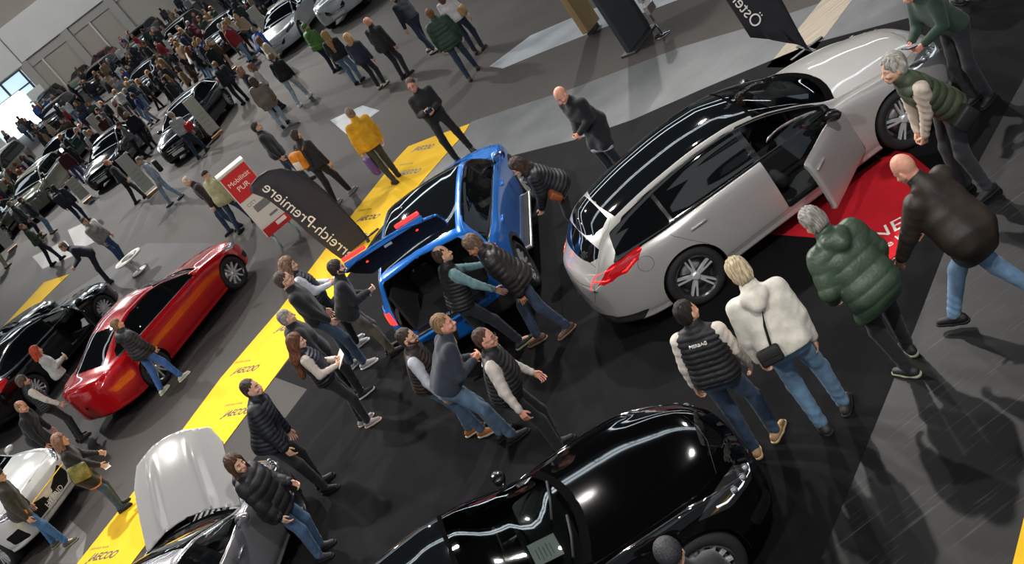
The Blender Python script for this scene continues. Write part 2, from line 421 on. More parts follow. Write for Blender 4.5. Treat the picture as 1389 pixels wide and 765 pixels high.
        if sleeves:
            for a in arm:
                w = a[2]-a[1]; w = w/np.linalg.norm(w)
                f.cone(a[0], a[1], .056+th*.8, .047+th*.8, .05, ab); f.cone(a[1], a[2]-w*.012, .048+th*.8, .034+th*.55, .02, ab)
        if torso:
            if not sleeves:
                for a in arm: f.ell(a[0]+(a[1]-a[0])*.22, (.085, .085, .085), .01, sign=-1)
            hz = P+S*hemz
            sl, X, Y, Z = f.sub(lo, hi)
            pl = -((X-hz[0])*S[0]+(Y-hz[1])*S[1]+(Z-hz[2])*S[2])
            if sleeves:   # do not trim the arms
                ad = np.full(f.D[sl].shape, 1., np.float32)
                for a in arm:
                    for A_, B_ in ((a[0], a[1]), (a[1], a[2])):
                        dd = B_-A_; t = np.clip(((X-A_[0])*dd[0]+(Y-A_[1])*dd[1]+(Z-A_[2])*dd[2])/(dd@dd), 0, 1)
                        ad = np.minimum(ad, np.sqrt((X-A_[0]-t*dd[0])**2+(Y-A_[1]-t*dd[1])**2+(Z-A_[2]-t*dd[2])**2)-.085)
                pl = np.where(ad < 0, -1, pl)
            f.D[sl] = np.maximum(f.D[sl], pl)
            # neck opening
            f.cone  # noqa
            nc = neck+S*.06+F*.02
        return f.mesh()
    tm = mat('cloth_'+top+'_'+tc, rgb(tc), gloss if puffer or top == 'leather' else .85, noise=.5 if top == 'leather' else .18, nscale=5 if top == 'leather' else 9, bump=.25, bscale=140 if not puffer else 40, sheen=.0 if puffer or top == 'leather' else .15)
    hemz = hem if hem else {'puffer': -.10, 'vest': -.03, 'pvest': -.05, 'coat': -.38, 'hoodie': -.06, 'sweater': -.05, 'jacket': -.08, 'shirt': -.06, 'leather': -.18}[top]
    nm = {'puffer': 'puffer_jacket', 'vest': 'quilted_vest', 'pvest': 'quilted_vest', 'coat': 'coat', 'hoodie': 'hoodie', 'sweater': 'sweater', 'jacket': 'jacket', 'shirt': 'shirt', 'leather': 'leather_jacket'}[top]
    col = 'hood' if hood else ('c' if top in ('puffer', 'vest', 'pvest', 'coat', 'jacket', 'leather') else None)
    v, fq = garment(th, not armless, hemz, col, tb, ab); mk(nm, v*s, fq, tm, root)
    if armless or inner:
        sc = sleeve or inner or 'cfc8c0'
        im = mat('cloth_inner_'+sc, rgb(sc), .9, noise=.1, bump=.2, bscale=120)
        def cb(t, X, Y, Z): return -.006*np.abs(np.sin(t*33+X*20-Y*15))+.004
        v, fq = garment(.012, armless, hemz-.03 if inner else .1, None, None, cb, torso=True); mk('sweater' if armless else 'undershirt', v*s, fq, im, root)
    # ---- trousers
    lc = rgb(legs); f = Field((lo[0], lo[1], 0), (hi[0], hi[1], pz+.22), q)
    f.cone(T(-.015, -.065, .06), T(-.015, .065, .06), .098, None, .06); f.cone(P+[-.01, -.075, -.03], P+[-.01, .075, -.03], .112, None, .06)
    wd = 1.18 if trouser == 'wide' else 1.
    for l in leg:
        def kb(t, X, Y, Z): return .004*np.sin(t*21+X*25+Y*17)*np.sin(Z*17)
        def cb(t, X, Y, Z): return -.008*np.abs(np.sin(t*36+Y*20+X*14))*np.clip(t/.3-.2, 0, 1)+.005
        f.cone(l[0], l[1], .092, .068*wd, .05, kb); f.cone(l[1], l[2]+np.array([0, 0, -.0]), .066*wd, .056*wd, .03, cb)
    f.cut((0, 0, -1), -.065-min(l[4] for l in leg) if min(l[4] for l in leg) > 0 else -.065)
    v, fq = f.mesh()
    lm = mat('trouser_'+legs, lc, .85, noise=.28 if trouser != 'plain' else .1, nscale=7, bump=.3, bscale=180, sheen=.1)
    mk('jeans' if legs[:1] in '3456789ab' and int(legs[4:6], 16) > int(legs[0:2], 16)+16 else 'trousers', v*s, fq, lm, root)
    # ---- shoes
    shm = mat('shoe_'+shoe, rgb(shoe), .6, bump=.2, bscale=80); som = mat('sole_'+(sole or '101010'), rgb(sole or '101010'), .8)
    (uv, uf), (sv, sf) = shoe_tpl(.008 if detail == 1 else .011 if detail == 2 else .016)
    for l in leg:
        M = np.eye(4); M[:3, :3] = np.array(Matrix.Rotation(R(l[3]), 3, 'Z') @ Matrix.Rotation(R(25) if l[4] > .04 else 0, 3, 'Y')); M[:3, 3] = [l[2][0], l[2][1], l[4]]
        if l[2][2] > l[4]+.13: M[2, 3] = l[2][2]-.10
        so = mk('shoe', xf(uv, M)*s, uf, shm, root); mk('sole', xf(sv, M)*s, sf, som, so)
    root.location = (loc[0], loc[1], floor_z(loc)); root.rotation_euler = (0, 0, R(face))
    tag(root, name_label, 'person', group)
    root['_s'] = s
    PERS[name_label] = dict(root=root, T=T, P=P, S=S, F=F, L=L, HM=HM, arm=arm, wr=wr, s=s, neck=neck, sh=sh)
    return root
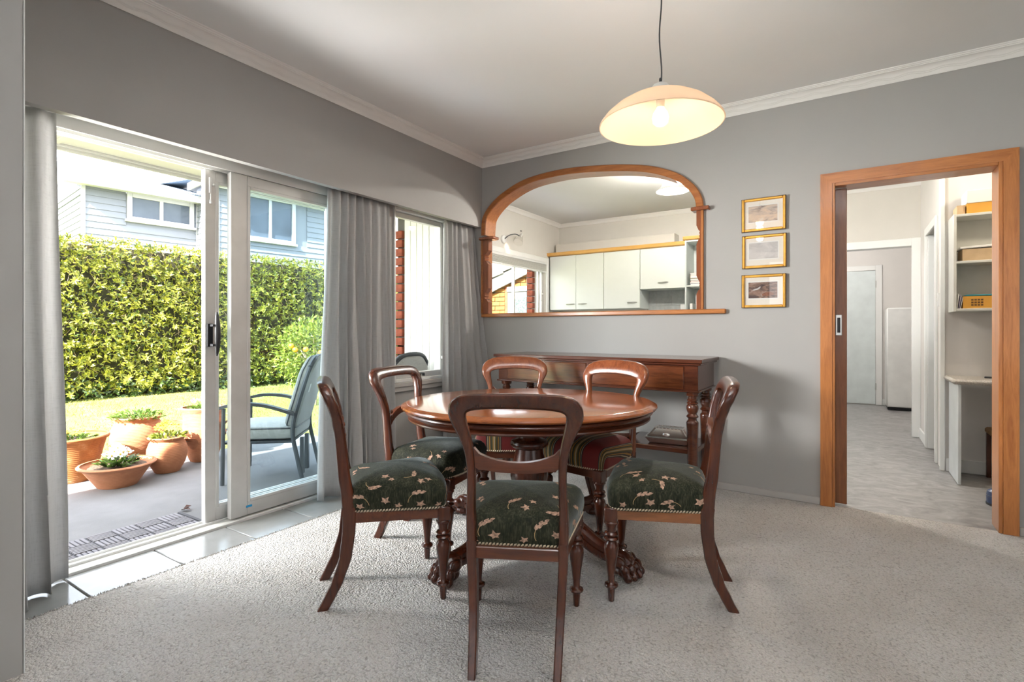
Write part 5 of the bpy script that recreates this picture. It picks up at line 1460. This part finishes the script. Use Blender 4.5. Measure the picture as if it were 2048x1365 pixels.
# patio chairs: dark frame, piped grey cushions (local: +y front)
def make_patio(label, loc, rz):
    t = thing('patio_chair', label, 'patio chair', loc, rz, 'cushioned patio chairs')
    for sg in (-1, 1):
        m = MB().tube(catmull([(sg * .285, -.33, 0), (sg * .283, -.285, .20), (sg * .28, -.25, .42), (sg * .275, -.30, .66), (sg * .24, -.375, .92)], 5), .017, 8); m.build('rear_leg', dark_metal_m, t)
        m = MB().tube(catmull([(sg * .30, .27, 0), (sg * .30, .265, .3), (sg * .30, .26, .60)], 4), .016, 8); m.build('front_leg', dark_metal_m, t)
        m = MB(); rs = []
        for x, y, z in catmull([(sg * .30, .30, .605), (sg * .305, .15, .635), (sg * .305, -.05, .62), (sg * .285, -.27, .545)], 5):
            rs.append([(x - .028, y, z - .012), (x + .028, y, z - .012), (x + .028, y, z + .012), (x - .028, y, z + .012)])
        m.rings(rs, True, True, True).build('arm', dark_metal_m, t)
    m = MB().tube(catmull([(-.24, -.375, .92), (-.15, -.395, .985), (0, -.405, 1.005), (.15, -.395, .985), (.24, -.375, .92)], 5), .017, 8)
    for z_, y_ in ((.78, -.335), (.62, -.29), (.50, -.262)): m.tube([(-.265, y_, z_), (.265, y_, z_)], .011, 8)
    m.tube(catmull([(-.26, -.31, .70), (-.12, -.34, .80), (0, -.35, .83), (.12, -.34, .80), (.26, -.31, .70)], 4), .010, 8)
    m.build('back_frame', dark_metal_m, t)
    MB().box(-.285, .285, -.25, .28, .315, .335, .004).box(-.10, -.06, -.29, -.26, .02, .32).box(.06, .10, -.29, -.26, .02, .32).build('seat_frame', dark_metal_m, t)
    m = MB().rings([[(x, y, .34 + z) for x, y in rrect(.265 + d, .265 + d, .06, 5)] for d, z in [(-.03, 0), (-.006, .012), (.0, .03), (.004, .06), (0, .085), (-.010, .100), (-.05, .108), (-.20, .114)]])
    cu = m.build('seat_cushion', cush_m, t)
    pipe = dark_metal_m
    MB().tube([(x, y, .43) for x, y in rrect(.267, .267, .06, 5)] + [(rrect(.267, .267, .06, 5)[0][0], rrect(.267, .267, .06, 5)[0][1], .43)], .005, 6).build('piping', pipe, cu)
    # back cushion: arched top, leaning
    prof2 = rpoly([(-.255, .0), (.255, .0), (.255, .46), (.13, .575), (-.13, .575), (-.255, .46)], [.04, .04, .06, .16, .16, .06], 5)
    M = Matrix.Translation((0, -.215, .44)) @ Matrix.Rotation(R(16), 4, 'X')
    rs = [[(x * k, y_, .29 + (z - .29) * k) for x, z in prof2] for y_, k in ((-.055, .90), (-.050, .97), (-.030, 1.0), (.020, 1.0), (.040, .97), (.052, .88), (.058, .6))]
    bc = MB().rings(rs).xf(M).build('back_cushion', cush_m, t)
    for y_ in (-.032, .022):
        lp = [(x * 1.004, y_, .29 + (z - .29) * 1.004) for x, z in prof2]
        MB().tube(lp + [lp[0]], .005, 6).xf(M).build('piping', pipe, bc)
    MB().box(-.225, -.19, -.062, -.058, .30, .37).xf(M).build('care_tag', paper_m, bc)
    return t
pc1 = make_patio('cushioned dark metal patio chair turned away behind the sliding glass', (-1.33, -1.21, GZ), math.atan2(-.65, -.75) - math.pi / 2)
pc2 = dup(pc1, 'second cushioned patio chair standing outside the small window', (-.93, -.37, GZ), math.atan2(-.08, -1) - math.pi / 2)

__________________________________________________

REQUEST:
Search the entries for the word "wide" and gather every line where it appears.

RESULT:
The Blender Python script for this scene continues. Write part 2, from line 421 on. More parts follow. Write for Blender 4.5. Treat the picture as 1389 pixels wide and 765 pixels high.
    wd = 1.18 if trouser == 'wide' else 1.